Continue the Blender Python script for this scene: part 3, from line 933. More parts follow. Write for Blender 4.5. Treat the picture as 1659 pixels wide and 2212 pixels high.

○ ○ ○ ○ ○

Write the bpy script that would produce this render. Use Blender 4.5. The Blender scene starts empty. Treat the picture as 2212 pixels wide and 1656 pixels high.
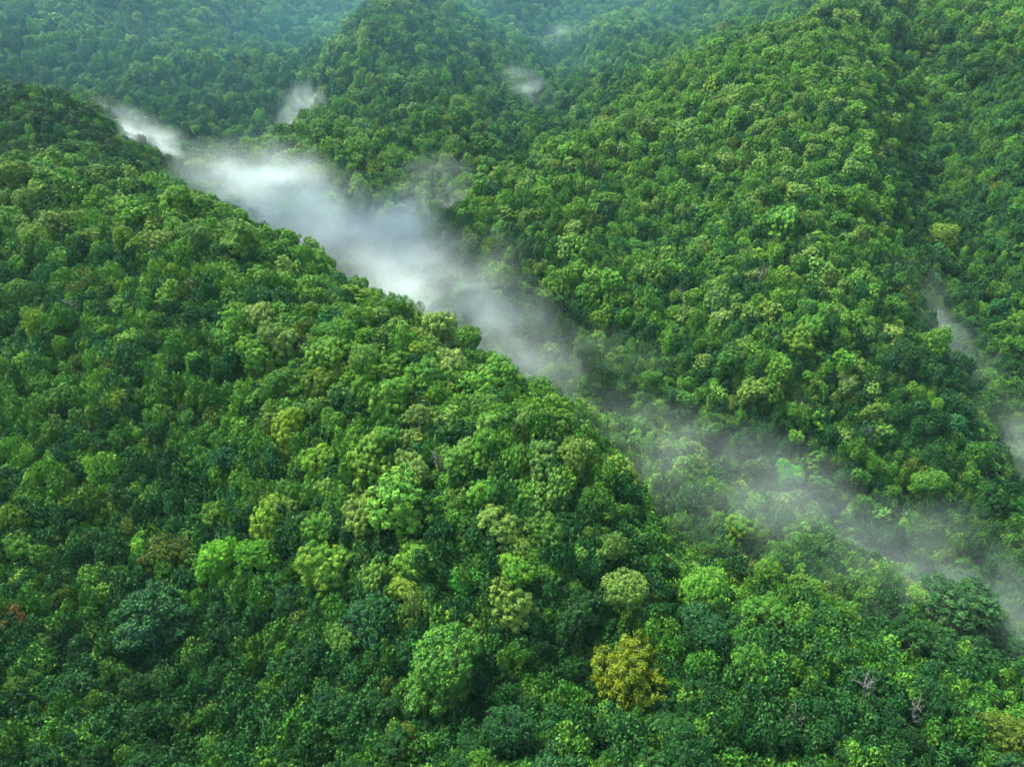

○ ○ ○ ○ ○

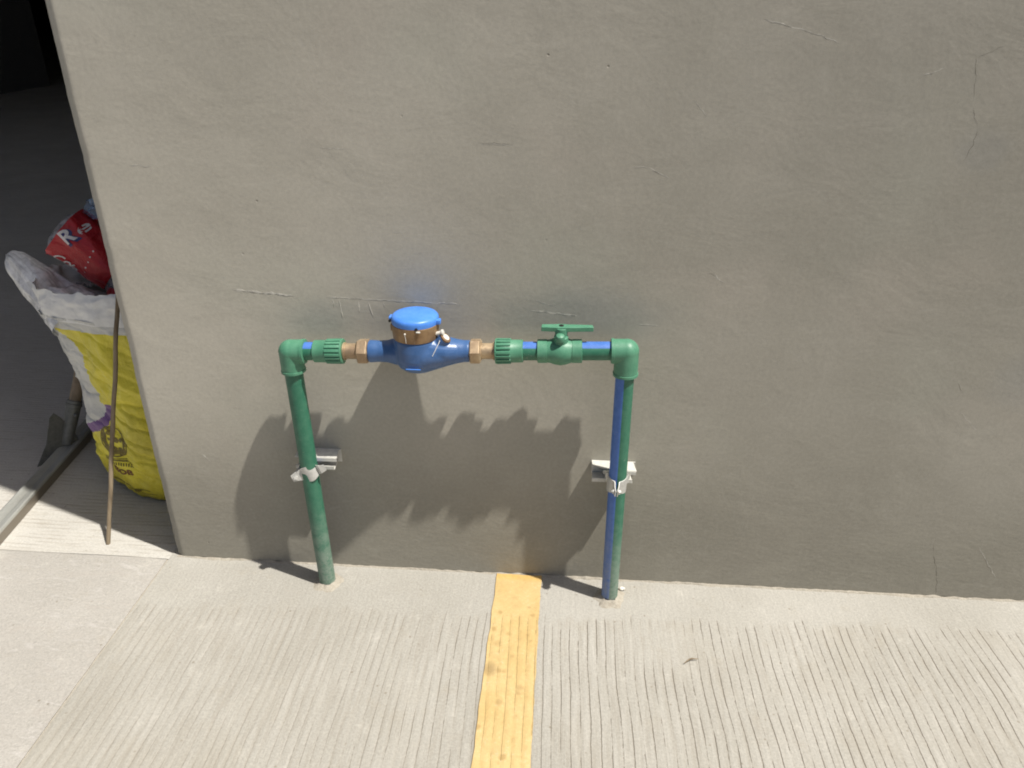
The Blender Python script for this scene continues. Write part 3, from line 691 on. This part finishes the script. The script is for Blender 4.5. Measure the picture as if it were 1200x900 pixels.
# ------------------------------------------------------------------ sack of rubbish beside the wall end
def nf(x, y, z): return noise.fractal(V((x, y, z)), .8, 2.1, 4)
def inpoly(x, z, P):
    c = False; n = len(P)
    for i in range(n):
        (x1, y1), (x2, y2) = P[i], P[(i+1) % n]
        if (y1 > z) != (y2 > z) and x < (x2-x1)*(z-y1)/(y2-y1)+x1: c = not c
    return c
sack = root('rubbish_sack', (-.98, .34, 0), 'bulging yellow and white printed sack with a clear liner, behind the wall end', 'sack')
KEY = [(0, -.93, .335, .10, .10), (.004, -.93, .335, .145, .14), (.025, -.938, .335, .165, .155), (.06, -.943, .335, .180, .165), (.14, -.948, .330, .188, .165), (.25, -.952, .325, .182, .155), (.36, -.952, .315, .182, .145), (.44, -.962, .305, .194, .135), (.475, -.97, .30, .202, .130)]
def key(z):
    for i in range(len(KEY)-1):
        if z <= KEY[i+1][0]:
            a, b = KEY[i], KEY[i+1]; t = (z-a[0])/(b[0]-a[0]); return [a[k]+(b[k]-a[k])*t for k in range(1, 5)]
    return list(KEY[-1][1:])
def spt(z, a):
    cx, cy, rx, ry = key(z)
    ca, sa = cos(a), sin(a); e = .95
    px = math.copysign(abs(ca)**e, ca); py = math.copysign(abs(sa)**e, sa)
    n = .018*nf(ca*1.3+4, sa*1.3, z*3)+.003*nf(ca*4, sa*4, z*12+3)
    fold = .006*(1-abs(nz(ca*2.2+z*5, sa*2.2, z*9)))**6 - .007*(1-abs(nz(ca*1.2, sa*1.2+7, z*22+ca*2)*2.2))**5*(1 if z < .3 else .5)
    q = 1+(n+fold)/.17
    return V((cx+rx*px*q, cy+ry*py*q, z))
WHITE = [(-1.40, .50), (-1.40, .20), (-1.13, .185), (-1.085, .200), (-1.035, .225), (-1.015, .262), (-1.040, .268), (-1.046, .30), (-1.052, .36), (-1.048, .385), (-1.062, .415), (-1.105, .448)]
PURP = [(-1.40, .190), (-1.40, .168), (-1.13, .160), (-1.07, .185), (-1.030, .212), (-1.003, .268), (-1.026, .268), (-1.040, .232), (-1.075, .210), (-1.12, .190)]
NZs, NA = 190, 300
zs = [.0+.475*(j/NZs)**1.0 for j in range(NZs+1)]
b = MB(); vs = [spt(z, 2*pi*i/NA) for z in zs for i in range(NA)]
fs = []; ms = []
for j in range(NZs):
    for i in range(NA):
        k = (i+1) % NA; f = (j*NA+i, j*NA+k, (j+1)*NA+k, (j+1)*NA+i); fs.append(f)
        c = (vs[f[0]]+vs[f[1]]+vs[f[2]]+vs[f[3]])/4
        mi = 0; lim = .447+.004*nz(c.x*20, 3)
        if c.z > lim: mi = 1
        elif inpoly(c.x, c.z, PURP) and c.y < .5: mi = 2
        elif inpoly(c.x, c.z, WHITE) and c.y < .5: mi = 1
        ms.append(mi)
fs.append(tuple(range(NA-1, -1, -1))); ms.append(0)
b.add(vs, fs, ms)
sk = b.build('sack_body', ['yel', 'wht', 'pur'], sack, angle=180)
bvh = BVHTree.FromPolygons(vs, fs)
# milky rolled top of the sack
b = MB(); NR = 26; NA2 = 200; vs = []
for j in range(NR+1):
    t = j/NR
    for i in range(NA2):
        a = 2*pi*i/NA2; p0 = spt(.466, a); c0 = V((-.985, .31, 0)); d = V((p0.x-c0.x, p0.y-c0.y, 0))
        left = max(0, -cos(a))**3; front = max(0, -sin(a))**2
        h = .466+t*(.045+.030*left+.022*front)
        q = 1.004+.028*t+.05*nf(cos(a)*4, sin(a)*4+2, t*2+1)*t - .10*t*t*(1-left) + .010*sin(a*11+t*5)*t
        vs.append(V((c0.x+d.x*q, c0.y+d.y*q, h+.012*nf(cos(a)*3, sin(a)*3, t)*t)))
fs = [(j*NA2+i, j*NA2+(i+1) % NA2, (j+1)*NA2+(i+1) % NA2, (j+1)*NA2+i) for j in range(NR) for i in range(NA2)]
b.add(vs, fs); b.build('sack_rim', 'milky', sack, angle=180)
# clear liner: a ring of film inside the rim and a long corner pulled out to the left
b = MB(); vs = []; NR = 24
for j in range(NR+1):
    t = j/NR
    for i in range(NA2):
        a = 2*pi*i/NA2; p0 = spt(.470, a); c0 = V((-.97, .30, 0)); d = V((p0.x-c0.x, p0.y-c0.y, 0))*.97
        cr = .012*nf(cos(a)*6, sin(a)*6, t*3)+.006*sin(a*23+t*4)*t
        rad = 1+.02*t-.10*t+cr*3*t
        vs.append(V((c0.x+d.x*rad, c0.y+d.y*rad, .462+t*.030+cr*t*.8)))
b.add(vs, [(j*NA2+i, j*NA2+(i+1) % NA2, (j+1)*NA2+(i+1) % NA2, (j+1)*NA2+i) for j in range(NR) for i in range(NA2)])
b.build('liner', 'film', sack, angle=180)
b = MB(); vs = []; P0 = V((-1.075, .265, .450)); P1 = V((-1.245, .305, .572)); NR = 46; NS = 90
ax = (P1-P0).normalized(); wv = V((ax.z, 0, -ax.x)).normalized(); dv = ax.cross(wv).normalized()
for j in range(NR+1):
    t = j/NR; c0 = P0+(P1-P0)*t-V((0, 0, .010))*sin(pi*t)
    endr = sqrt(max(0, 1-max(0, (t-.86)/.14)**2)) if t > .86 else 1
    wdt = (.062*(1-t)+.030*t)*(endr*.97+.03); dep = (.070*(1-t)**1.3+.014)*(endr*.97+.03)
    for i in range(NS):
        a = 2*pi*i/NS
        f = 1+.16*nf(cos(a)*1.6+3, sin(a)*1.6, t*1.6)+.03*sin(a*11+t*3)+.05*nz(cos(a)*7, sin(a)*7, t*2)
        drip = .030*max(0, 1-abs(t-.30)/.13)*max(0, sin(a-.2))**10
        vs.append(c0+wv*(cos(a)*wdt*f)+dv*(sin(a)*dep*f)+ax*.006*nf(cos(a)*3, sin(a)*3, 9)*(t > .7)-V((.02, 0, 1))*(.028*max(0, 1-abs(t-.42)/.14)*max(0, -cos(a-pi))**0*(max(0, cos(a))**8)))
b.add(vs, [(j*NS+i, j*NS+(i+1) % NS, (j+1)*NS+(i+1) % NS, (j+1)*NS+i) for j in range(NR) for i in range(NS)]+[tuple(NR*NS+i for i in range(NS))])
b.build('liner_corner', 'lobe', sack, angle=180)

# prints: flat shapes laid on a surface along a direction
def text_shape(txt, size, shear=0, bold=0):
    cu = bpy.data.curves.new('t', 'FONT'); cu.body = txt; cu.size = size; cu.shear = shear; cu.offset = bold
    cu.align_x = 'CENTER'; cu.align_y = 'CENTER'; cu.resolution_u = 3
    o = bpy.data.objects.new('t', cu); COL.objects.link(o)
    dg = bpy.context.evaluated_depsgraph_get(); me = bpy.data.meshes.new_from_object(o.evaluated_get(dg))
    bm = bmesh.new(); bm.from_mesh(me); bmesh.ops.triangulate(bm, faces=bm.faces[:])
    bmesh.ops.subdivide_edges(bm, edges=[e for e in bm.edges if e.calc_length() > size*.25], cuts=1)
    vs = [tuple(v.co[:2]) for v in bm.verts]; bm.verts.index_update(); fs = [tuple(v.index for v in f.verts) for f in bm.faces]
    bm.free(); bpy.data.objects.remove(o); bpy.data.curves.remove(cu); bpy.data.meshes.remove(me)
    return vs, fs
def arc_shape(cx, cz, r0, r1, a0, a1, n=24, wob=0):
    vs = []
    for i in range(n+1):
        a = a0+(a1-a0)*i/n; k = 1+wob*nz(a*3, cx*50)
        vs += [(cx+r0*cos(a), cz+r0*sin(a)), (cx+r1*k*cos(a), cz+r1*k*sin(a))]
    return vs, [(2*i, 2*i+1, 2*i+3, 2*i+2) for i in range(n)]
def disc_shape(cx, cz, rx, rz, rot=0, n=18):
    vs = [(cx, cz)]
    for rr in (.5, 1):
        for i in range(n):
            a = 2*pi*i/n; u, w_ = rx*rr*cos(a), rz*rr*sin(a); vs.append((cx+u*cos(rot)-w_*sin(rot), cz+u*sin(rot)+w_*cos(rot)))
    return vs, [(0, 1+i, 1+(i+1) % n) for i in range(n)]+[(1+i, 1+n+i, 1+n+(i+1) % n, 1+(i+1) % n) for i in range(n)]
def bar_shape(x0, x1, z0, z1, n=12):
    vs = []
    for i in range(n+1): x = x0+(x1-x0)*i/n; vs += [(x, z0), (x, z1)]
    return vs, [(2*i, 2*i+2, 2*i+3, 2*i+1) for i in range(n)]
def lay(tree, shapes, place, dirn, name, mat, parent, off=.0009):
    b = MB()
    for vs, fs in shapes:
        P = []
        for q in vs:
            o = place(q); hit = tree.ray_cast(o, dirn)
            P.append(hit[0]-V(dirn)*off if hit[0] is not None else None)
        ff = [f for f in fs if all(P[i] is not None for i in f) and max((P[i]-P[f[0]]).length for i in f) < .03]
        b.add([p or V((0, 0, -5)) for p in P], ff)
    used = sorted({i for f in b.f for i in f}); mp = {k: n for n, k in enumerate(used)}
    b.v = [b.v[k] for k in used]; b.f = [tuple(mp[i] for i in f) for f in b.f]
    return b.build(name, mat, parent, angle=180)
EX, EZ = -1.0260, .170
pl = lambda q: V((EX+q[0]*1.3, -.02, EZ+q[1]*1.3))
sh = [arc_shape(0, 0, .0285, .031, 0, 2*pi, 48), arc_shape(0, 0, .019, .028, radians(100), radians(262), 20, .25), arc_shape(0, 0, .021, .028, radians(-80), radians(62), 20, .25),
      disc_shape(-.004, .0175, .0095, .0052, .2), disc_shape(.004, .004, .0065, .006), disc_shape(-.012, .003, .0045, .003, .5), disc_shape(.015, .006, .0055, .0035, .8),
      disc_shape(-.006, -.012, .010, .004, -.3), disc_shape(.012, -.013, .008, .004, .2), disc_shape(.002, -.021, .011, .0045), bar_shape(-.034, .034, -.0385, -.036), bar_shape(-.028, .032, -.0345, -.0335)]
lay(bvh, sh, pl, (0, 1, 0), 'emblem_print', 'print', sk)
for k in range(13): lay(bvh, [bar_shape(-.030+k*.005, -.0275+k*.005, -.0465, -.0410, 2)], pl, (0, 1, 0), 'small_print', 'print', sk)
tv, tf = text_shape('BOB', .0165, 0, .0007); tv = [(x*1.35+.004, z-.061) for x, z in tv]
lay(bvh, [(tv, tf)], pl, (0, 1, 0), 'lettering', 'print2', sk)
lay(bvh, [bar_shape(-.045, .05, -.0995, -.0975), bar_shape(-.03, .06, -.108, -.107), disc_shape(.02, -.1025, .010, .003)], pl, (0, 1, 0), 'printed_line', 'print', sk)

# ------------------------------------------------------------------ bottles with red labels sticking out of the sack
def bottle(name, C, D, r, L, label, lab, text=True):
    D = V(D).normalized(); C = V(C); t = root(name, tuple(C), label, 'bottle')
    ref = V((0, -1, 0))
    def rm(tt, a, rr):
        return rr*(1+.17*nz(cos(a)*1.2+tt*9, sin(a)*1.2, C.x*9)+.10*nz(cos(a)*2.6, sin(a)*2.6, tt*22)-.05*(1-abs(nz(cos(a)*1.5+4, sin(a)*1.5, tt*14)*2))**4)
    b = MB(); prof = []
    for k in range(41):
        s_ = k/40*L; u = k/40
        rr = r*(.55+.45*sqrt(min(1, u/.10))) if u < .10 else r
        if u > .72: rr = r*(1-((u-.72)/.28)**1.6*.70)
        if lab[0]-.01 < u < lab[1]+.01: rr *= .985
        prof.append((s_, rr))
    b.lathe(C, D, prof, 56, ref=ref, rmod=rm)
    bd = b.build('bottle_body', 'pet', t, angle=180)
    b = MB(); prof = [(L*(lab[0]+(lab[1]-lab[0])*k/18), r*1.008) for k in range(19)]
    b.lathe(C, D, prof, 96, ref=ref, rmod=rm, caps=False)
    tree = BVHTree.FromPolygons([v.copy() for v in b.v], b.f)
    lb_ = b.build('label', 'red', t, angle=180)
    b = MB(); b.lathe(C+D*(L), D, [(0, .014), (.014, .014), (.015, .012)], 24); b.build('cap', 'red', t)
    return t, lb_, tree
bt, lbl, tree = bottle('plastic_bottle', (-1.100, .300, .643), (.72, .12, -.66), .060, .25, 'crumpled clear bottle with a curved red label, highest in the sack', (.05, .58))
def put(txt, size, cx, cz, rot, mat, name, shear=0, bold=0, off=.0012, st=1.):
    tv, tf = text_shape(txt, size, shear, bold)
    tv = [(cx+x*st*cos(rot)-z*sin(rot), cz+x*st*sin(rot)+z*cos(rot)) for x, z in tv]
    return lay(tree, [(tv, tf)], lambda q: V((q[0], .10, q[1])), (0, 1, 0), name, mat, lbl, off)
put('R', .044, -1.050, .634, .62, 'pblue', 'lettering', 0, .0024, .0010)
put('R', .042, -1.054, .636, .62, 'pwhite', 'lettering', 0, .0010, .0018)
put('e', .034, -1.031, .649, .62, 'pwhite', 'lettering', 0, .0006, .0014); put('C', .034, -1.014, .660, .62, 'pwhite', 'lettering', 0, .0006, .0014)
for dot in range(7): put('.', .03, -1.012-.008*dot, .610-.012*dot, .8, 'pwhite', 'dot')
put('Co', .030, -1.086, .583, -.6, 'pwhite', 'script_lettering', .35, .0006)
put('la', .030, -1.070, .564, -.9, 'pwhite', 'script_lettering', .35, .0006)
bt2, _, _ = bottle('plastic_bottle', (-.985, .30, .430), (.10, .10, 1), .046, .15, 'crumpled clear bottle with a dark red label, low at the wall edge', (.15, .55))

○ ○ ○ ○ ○

> [Task]
Check each line of the data above for the string "Treat", then report how many lines have it, with no other words.

> [Written answer]
2